Otro desarrapado, en lo físico, pero muy fino en la prosa fue Paul Léautaud . Me viene su nombre porque también vivió muchos años solo, rodeado de gatos y seguro que hablándoles a todos y cada uno mientras les daba de comer. Tipos interesados sólo en lo que tenían que escribir, hoscos, al margen de menudencias, entrevistas y falsas modestias. Miro qué pudo anotar hace justo un siglo Léautaud. En la edición que tengo de sus diarios de Fuentetaja sólo hay una entrada de aquel 1920, pero suculenta. “Me había levantado esta mañana, como a menudo, con una disposición melancólica. El paseo me ha encontrado infinitamente sensible hacia todos los recuerdos de infancia que recobraba. En la calle Rochechouart, le he dado diez céntimos a una vendedora de cebollas, ciega, que tenía a su lado, sujetos con correa, dos perros que jugueteaban (…) Estoy tan mal sentado para escribir, con el gato Lolo ocupando la silla, que no continúo”.

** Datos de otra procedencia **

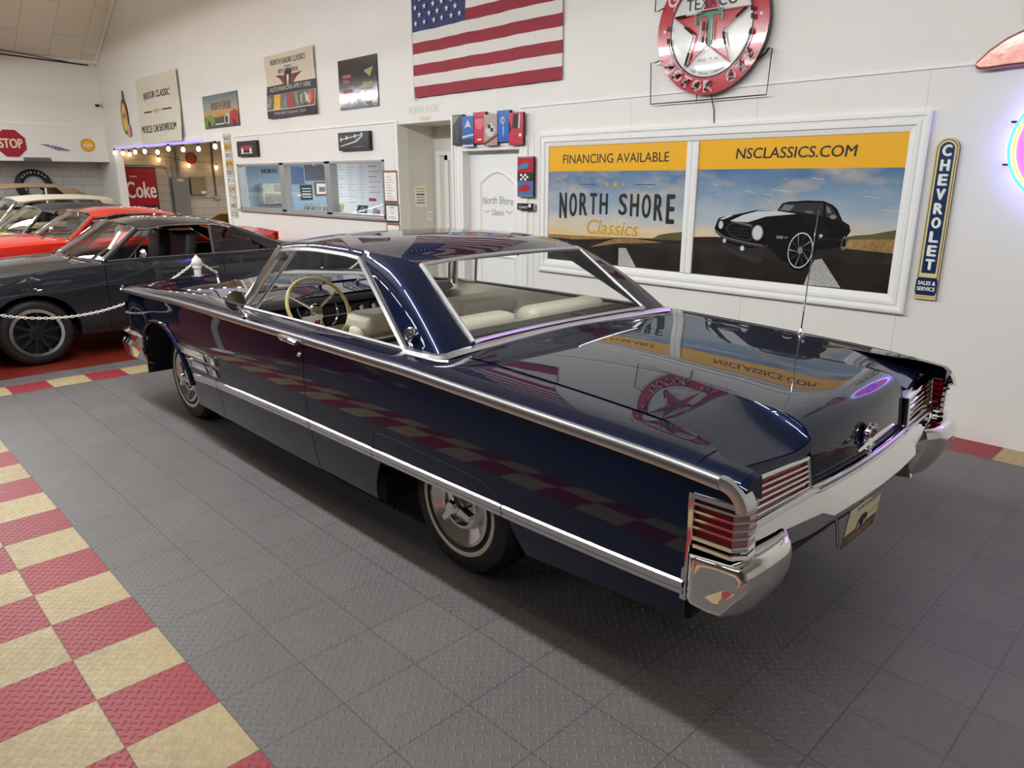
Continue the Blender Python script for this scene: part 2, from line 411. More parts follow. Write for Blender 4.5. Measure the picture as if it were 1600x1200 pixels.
k = MB(); k.lathe([(0, .05), (.022, .045), (.028, .03), (.02, .012), (.012, .005), (.026, .004), (.026, 0)], (-.27, W+.11, .95), 'y', 20, -1); k.build('door_knob', M('brass', C(196, 160, 84), .2, 1.0), d1)
dt = Art((0, W+.109, 0), (1, 0, 0), (0, 0, 1), (0, -1, 0)); GT = M('grey_lettering', C(150, 150, 150), .5)
dt.text('North Shore', -.65, 1.52, .085, GT, .001, w=.50, shear=.18, warp=lambda x, y: (x, y-.25*x*x)); dt.text('Classics', -.65, 1.385, .065, GT, .001, w=.20, shear=.18)
for s_ in (-1, 1): dt.mb.tube([dt.p(-.65+s_*(.13+.028*k), 1.39+.018*math.sin(k*2.2), .001) for k in range(5)], .003, 6, mi=dt.mi(GT))
dt.build('door_lettering', d1)
# door casings (stepped moulding)
def casing(name, x0, x1, z1, w, prof, z0=0.0, mat=TRIM, y=W, closed=False):
    b = MB(); R = []
    for f, d in prof:
        o = w*(1-f)
        if closed: pts = [(x0-o, z0-o), (x1+o, z0-o), (x1+o, z1+o), (x0-o, z1+o)]
        else: pts = [(x0-o, z0), (x0-o, z1+o), (x1+o, z1+o), (x1+o, z0)]
        R.append([(x, y-d, z) for x, z in pts])
    b.rows(R, cv=closed)
    return b.build(name, mat, flat=True)
PROF = [(0, 0), (0, .028), (.12, .034), (.2, .034), (.22, .024), (.45, .022), (.5, .03), (.68, .030), (.72, .018), (.9, .014), (1, .012), (1, 0)]
struct(casing('trim_3', -1.11, -.20, 2.045, .13, [(f, d*.5) for f, d in PROF]))
struct(casing('trim_4', -13.30, -7.50, 2.385, .11, [(0, 0), (0, .02), (1.06, .02), (1.06, -.15)]))
e = MB(); e.box(-7.05, -2.34, W-.014, W, 2.415, 2.435); struct(e.build('trim_5', TRIM, flat=True, bevel=.004))
e = MB(); e.box(-2.36, -2.33, W-.02, W, 0, 2.43); e.box(-1.29, -1.262, W-.02, W, 0, 2.43); struct(e.build('trim_6', TRIM, flat=True))
e = MB(); e.box(-.19, 9, W-.012, W, 2.44, 2.462); struct(e.build('trim_7', TRIM, flat=True, bevel=.004))
e = MB(); e.box(-.01, .012, W-.008, W, 0, 2.2); struct(e.build('trim_8', TRIM, flat=True))
# office window: aluminium frame, two mullions, panes
ALU = M('aluminium', C(196, 198, 198), .3, .7)
OGL = GLASS('office_glass', (.93, .97, .98), .9)
w1 = MB()
x0, x1, z0, z1 = -6.97, -2.665, 1.243, 1.985
for b_ in ((x0, x1, z0, z0+.045), (x0, x1, z1-.035, z1), (x0, x0+.05, z0, z1), (x1-.03, x1, z0, z1), (-5.47, -5.33, z0, z1), (-4.12, -3.97, z0, z1)): w1.box(b_[0], b_[1], W-.02, W+.10, b_[2], b_[3])
w1.box(x0-.04, x1+.02, W-.05, W+.02, z0-.025, z0+.012)
wn1 = struct(w1.build('window_1', ALU, flat=True, bevel=.004))
for a, b in ((x0+.05, -5.47), (-5.33, -4.12), (-3.97, x1-.03)):
    g = MB(); g.box(a, b, W+.035, W+.041, z0+.045, z1-.035); g.build('pane', OGL, wn1, flat=True)
# closing walls and the vaulted ceiling
e = MB(); e.box(8.9, 9.0, -9, W, 0, 6.5); struct(e.build('wall_near_end', M('wall_grey_white', C(205, 202, 196), .6), flat=True))
e = MB(); e.box(-16, 9, -9.1, -9.0, 0, 6.5); struct(e.build('wall_front', M('wall_shade', C(120, 114, 106), .6), flat=True))
def ceil_mat():
    m = bpy.data.materials.new('ceiling_boards'); m.use_nodes = True; g = NG(m); N, L = g.N, g.L; p = N['Principled BSDF']
    tc = N.new('ShaderNodeTexCoord'); mp = N.new('ShaderNodeMapping'); L.new(tc.outputs['Object'], mp.inputs[0])
    br = N.new('ShaderNodeTexBrick'); br.inputs['Color1'].default_value = (*C(234, 230, 220), 1); br.inputs['Color2'].default_value = (*C(228, 222, 210), 1); br.inputs['Mortar'].default_value = (*C(176, 166, 150), 1)
    br.inputs['Scale'].default_value = 1.0; br.inputs['Brick Width'].default_value = 1.3; br.inputs['Row Height'].default_value = .62; br.inputs['Mortar Size'].default_value = .005; br.offset = .37
    L.new(mp.outputs[0], br.inputs['Vector'])
    n = g.noise(tc.outputs['Object'], 1.1, 5); c = g.mix(g.m('MULTIPLY', n, .3), br.outputs[0], C(206, 192, 168)); L.new(c, p.inputs['Base Color']); p.inputs['Roughness'].default_value = .6
    return m
cb_ = MB()
cp = [(-14.0, 4.27), (-13.66, 4.27), (-11.0, 5.78), (-9.6, 6.35), (-8.0, 6.5), (9, 6.5)]
cb_.rows([[(x, -9, z), (x, W, z)] for x, z in cp]); cb_.rows([[(x, -9, z+.15), (x, W, z+.15)] for x, z in cp])
struct(cb_.build('ceiling', ceil_mat(), flat=True))
e = MB(); e.tube([(-13.66+.02, -9, 4.25), (-13.64, W, 4.25)], .03, 8); e.tube([(-13.66, W-.03, 4.27), (-11.0, W-.03, 5.76), (-9.6, W-.03, 6.33)], .03, 8); struct(e.build('trim_9', TRIM))
e = MB(); e.tube([(-13.55, -3, 4.30), (-13.5, 0, 4.26), (-13.52, 1.5, 4.20), (-13.54, 2.6, 4.16)], .016, 6); e.tube([(-13.55, -3, 4.36), (-13.5, 1.0, 4.30), (-13.54, 2.2, 4.19)], .01, 6)
tag(e.build('ceiling_cable', SATIN), 'thin dark cables running along the foot of the sloping ceiling', 'cable')
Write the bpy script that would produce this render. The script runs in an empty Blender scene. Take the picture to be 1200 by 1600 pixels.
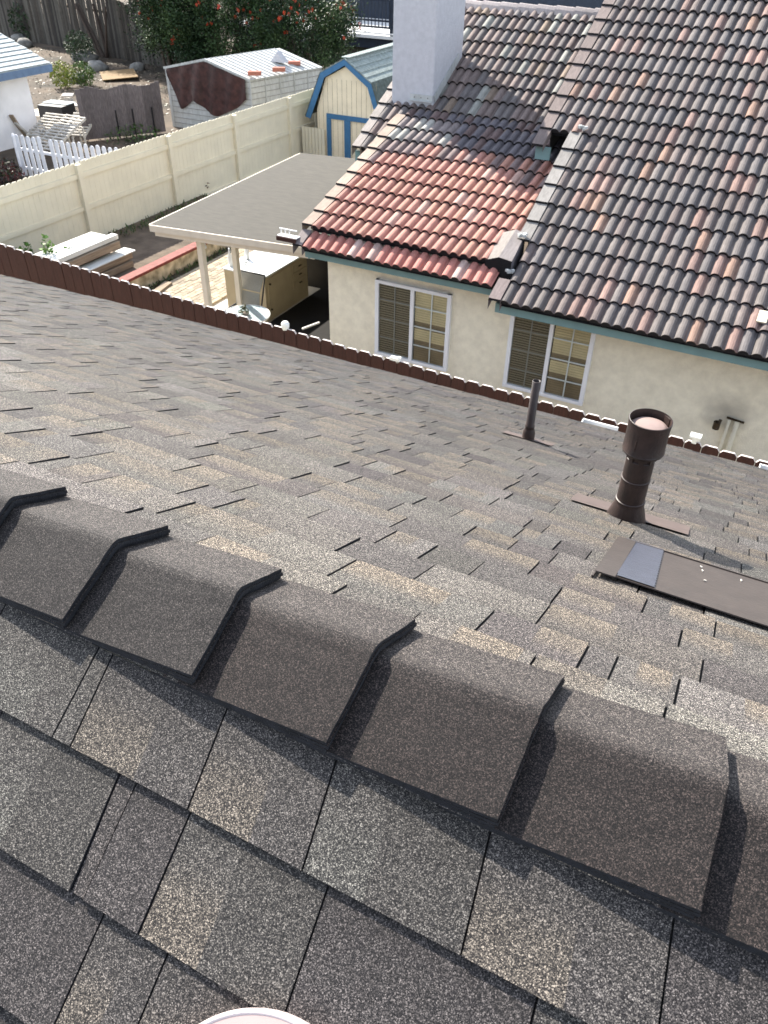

Las fotos que se conservan de Léataud muestran a un hombre octogenario, pequeño, flaco, con gafas redondas, sombrero, varias rebecas encima y con un pañuelo blanco abrigándole la garganta. Se le ve también algo abstraído en un butacón, leyendo el texto de una veintena de folios mecanografiados y engarzados uno a otro, como de teletipo, y rodeado de libros que arquean los anaqueles, cuerdas que anudan documentos y carpetas encima de la mesa o de canto. Siempre huidizo y harto de que un fotógrafo se hay colado en su casa. Como un teniente degradado en provincias.